Plants around the Colorado River are tapping into groundwater reserves during droughts, reducing the amount of water reaching the already strained river system. This finding, from a new study using ground-level sensors in Colorado, confirms a “drought paradox”: plants don’t reduce water use during dry spells – they simply find it elsewhere.
The Hidden Drain on Water Supplies
Over 1.4 billion people worldwide depend on water from snowmelt-driven rivers, and the Colorado River supplies more than 10% of the US population. But as temperatures rise, less water is flowing into these rivers, and scientists are now discovering why : plants are maintaining transpiration rates even when surface moisture vanishes. They’re accessing shallow groundwater that would otherwise feed the river.

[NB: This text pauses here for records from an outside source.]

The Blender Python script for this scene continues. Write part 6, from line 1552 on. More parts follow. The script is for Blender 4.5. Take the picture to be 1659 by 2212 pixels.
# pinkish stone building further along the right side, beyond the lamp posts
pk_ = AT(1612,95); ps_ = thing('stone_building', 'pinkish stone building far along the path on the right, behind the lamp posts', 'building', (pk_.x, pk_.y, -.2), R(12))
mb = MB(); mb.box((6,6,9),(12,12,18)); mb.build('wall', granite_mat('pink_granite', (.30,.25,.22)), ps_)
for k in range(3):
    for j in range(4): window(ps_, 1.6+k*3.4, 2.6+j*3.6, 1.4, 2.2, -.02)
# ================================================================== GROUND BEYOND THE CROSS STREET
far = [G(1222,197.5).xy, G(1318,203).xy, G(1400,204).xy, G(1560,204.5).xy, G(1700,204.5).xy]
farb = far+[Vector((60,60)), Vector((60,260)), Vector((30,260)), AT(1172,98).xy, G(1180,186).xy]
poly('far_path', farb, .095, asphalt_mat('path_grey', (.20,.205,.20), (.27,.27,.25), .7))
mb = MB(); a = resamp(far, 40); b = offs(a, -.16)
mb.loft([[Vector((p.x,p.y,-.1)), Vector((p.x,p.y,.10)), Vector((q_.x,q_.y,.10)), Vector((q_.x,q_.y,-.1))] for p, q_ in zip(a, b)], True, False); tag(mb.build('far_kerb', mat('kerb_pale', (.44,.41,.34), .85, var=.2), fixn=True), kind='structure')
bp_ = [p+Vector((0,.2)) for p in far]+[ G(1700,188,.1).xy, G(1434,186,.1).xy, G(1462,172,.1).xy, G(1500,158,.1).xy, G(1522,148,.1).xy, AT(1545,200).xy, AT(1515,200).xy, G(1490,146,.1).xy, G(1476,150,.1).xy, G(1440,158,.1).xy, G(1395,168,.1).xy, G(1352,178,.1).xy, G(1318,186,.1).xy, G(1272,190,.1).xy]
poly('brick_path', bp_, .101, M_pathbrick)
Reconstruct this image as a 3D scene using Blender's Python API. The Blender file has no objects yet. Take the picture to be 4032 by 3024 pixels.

Researchers from Princeton University tracked water movement across an 81-hectare area of the East River watershed, which drains into the Colorado River, during 2023 and 2024. The study shows that plants consistently accessed water reserves regardless of weather conditions. This means that even years with large snowpacks see reduced runoff because of increased plant water use.
Why This Matters Now
The Colorado River Basin has warmed by 1.4°C (2.5°F) over the last century, and water flows have dropped by 35% in the last seven years. This study helps explain why. As temperatures climb, plants don’t simply slow down transpiration; they intensify it by drawing from groundwater. This is happening even with increased snowmelt, meaning snowpack alone is no longer a reliable indicator of future water availability.
The implications are stark: we need to revise our water budgets. Current models may underestimate how much water is actually available because they don’t fully account for this hidden plant-driven drain.
What’s Next?
New water-sharing rules for the Colorado River Basin are scheduled for next year, but negotiations are stalled. Declining flows and rising temperatures will only make these talks harder. Understanding the full extent of evapotranspiration—including groundwater extraction by plants—is now critical for accurate water management.
“A better water budget that takes into account increases in summer transpiration is a really important factor when figuring out how much water there is in the basin, before we start to divide it up,” says Reed Maxwell, an environmental engineer at Princeton.
The study is a preprint, meaning it has not yet undergone peer review, but experts agree that its direct measurements strengthen the growing evidence that warmer temperatures are exacerbating water shortages in the region.